I HATE IT. Does it still get used, of course. I was always smelling things so they put the Smelly in front of a kind of abbriviation of my name.
The next one that didnt stick and wish it would have is: Dooie Dooie (Do-e) which ment Daddy’s little girl. I would have loved this name BUT NO they had to stick with Smelly Melly. Did I mention that I HATE it. Lol.
My next one is Maymo and I like this one and all the kids (well now adult kids) call me this. My friends son couldnt say my name so he called me Maymo my husband Teetoe and his Aunt Weewo. Mine is the only one that stuck. So I have had this one for 20 years.
Babe said that nicknames are an endearment. What is endearing about Smelly Melly?
My grandaughter called her Great Grandpa Ha-pa for the longest time but like Daves grandsons she learned to say grandpa.
Sorry for the Anonymous but I really dont want to be know as Smelly Melly and I know of some that if they knew who I was that would be what I was called from now untill I died. LOL.

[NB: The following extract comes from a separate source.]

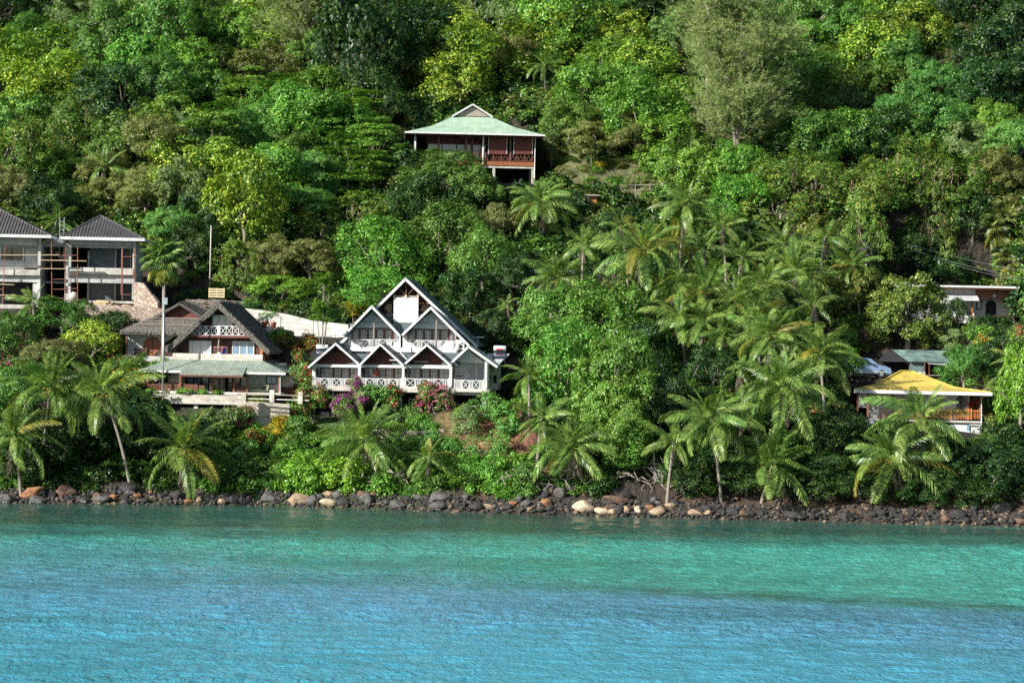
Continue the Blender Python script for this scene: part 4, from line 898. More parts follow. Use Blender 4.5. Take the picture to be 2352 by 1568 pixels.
# top gable
tri(Mh, 'top_gable_wall', 'brownwood', (560, 620), (1108, 95), (1640, 620), 6.4)
window(Mh, 872, 340, 962, 450, 6.35, 3, 4, mg='glass'); window(Mh, 1275, 355, 1355, 440, 6.35, 3, 4, mg='glass')
Mh.B('timber_rail', 'doorwood', 880, 330, 1400, 342, 6.1, 6.2)
Mh.B('white_screen', 'white', 975, 278, 1244, 552, 4.9, 5.0); Mh.B('screen_head', 'graytimber', 975, 255, 1250, 280, 5.1, 5.2)
for x_ in (984, 1110, 1238): Mh.B('screen_post', 'plank', x_ - 7, 245, x_ + 7, 285, 4.84, 4.98)
mb = MB(); [mb.bar(Mh.p(*p1, 5.0), Mh.p(*p2, 5.0), .08, .08, (0, 1, 0)) for p1, p2 in (((1112, 110), (1112, 250)), ((1035, 180), (1095, 240)), ((1188, 185), (1135, 240)))]; mb.build('king_post', M['framewood'], T_)
railing(Mh, 'top_railing', 'white', 896, 455, 972, 520, 5.6, 'X'); railing(Mh, 'top_railing', 'white', 1244, 458, 1300, 490, 5.6, 'X')
# core of the building so that nothing shows through
MB().box(Mh.x(300, 900, 4.6), Mh.x(1900, 900, 4.6), 4.6, 12.5, Mh.z(900, 1290, 4.6), Mh.z(900, 840, 4.6)).build('rear_wall', M['whitewall'], T_)
MB().box(Mh.x(700, 700, 7), Mh.x(1600, 700, 7), 7.0, 12.5, Mh.z(900, 840, 7), Mh.z(900, 560, 7)).build('rear_wall', M['brownwood'], T_)
# undercroft
Mh.B('support_column', 'white', 1940, 1330, 1984, 1560, .1, .55); Mh.B('support_column', 'concrete', 1590, 1300, 1625, 1600, .3, .8); Mh.B('support_column', 'concrete', 1040, 1300, 1065, 1600, .4, .8); Mh.B('support_column', 'concrete', 300, 1300, 330, 1600, .4, .8)
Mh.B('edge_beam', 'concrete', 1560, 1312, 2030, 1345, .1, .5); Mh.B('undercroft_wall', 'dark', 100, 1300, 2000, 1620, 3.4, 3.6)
mb = MB(); mb.tube([Mh.p(1640, 1445, .3), Mh.p(1800, 1462, .3), Mh.p(1980, 1468, .3), Mh.p(2010, 1460, .3), Mh.p(2060, 1340, .3)], [.05] * 5, 6); mb.build('waste_pipe', M['white'], T_)
# right annex with lean-to roof
l, r = Mh.p(1990, 892, 6), Mh.p(2240, 897, 6); l2, r2 = Mh.p(2010, 985, 3.6), Mh.p(2130, 1000, 3.6)
MB().slab([l2, r2, r, l], (0, 0, -.1)).build('annex_roof', M['greysheet'], T_); Mh.B('annex_wall', 'whitewall', 2030, 1000, 2110, 1290, 3.9, 7.5); Mh.B('annex_window', 'dark', 2062, 1130, 2098, 1215, 3.85, 3.9)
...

I have had so many nicknames it would be hard to count. But the one I remember as odd was George. A dear neighbor and friend of mine had a family friend that nick named every girl with a boys name. I was George. The common, Shorty, Squirt, Shrimp, Half Pint, were all applied since I was so small. I didn’t mind Squirt so much probably because Squirt came from my Bosom Buddy Clay Flower, but Shorty and Shrimp I hated.
And FYI Bug came from “Doodle Bug” which I just thought was cute. It evolved into Bug until he insisted we stopped calling him that in about 2nd grade. I still think of him as my “Little Doodle Bug” even if he towers over me and I can’t say it allowed.
Wel it’s been fun reading peoples response on this.actualy stumbled into dz page cos i’m about writting my first degree project in psychology on “the influence of nickname on aging”.i bet i’m going 2 hv a swell time wt my supervisors.my nckname is “osuofia” one who clears d path pronounce “osophia” bt 4 me t means a pace setter wch is who i am.